Il retira au connétable le commandement des armées, ainsi qu’au colonel général de l’infanterie, Jean-Louis de Nogaret, duc d’Epernon, le choix et la promotion d’une partie des officiers.
La haute noblesse tenta de saboter le processus, ce qui exigea des réponses militaires. Une opération fut également menée en 1605 dans le Limousin contre les vassaux du duc de Bouillon, puis contre ce dernier à Sedan, où une garnison royale s’installe en 1606.
Mais c’est surtout en 1602 la conjuration de l’un de ses proches, Charles de Gontaut, duc de Biron, pair et maréchal de France, appuyé par l’Espagne, qui eut le plus de retentissement.
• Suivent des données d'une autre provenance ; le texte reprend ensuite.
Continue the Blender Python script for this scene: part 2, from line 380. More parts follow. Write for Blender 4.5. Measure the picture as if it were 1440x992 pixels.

Le pape fut très inquiet de cette opération de déstabilisation réalisée alors que la monarchie absolue semblait revenue pour de bon dans le giron catholique. Il dénonça vivement le duc de Biron – qui fut exécuté à la Bastille – et l’Espagne fut critiquée par un rapprochement avec la France.
C’était là un coup de maître politique, renforçant la monarchie absolue mais montrant bien le caractère relatif de l’édit de Nantes.
Dès 1603, Henri IV autorise le retour des jésuites en France ; le Vatican, de son côté, accorde une dispense de consanguinité à la soeur d’Henri IV, Catherine de Bourbon qui est protestante, reconnaissant son mariage avec le duc de Bar, fils du duc de Lorraine et catholique.
En 1604, le cardinal Del Bufalo, nonce en France, intervient comme intermédiaire entre la France et l’Espagne pour en terminer avec une guerre des tarifs. Henri IV fit don en 1604 de l’abbaye de Clairac, le Vatican plaçant en 1608 une statue d’Henri IV sous le porche de la cathédrale de Rome. Entre-temps, en 1605, c’est le cardinal de Florence, pro-francais, qui devient le pape Léon XI.
La monarchie absolue dépassait sa crise, relançant le processus de son affirmation comme plus haut développement de la féodalité, permettant à la nation d’exister par le marché et par là renforçant la bourgeoisie.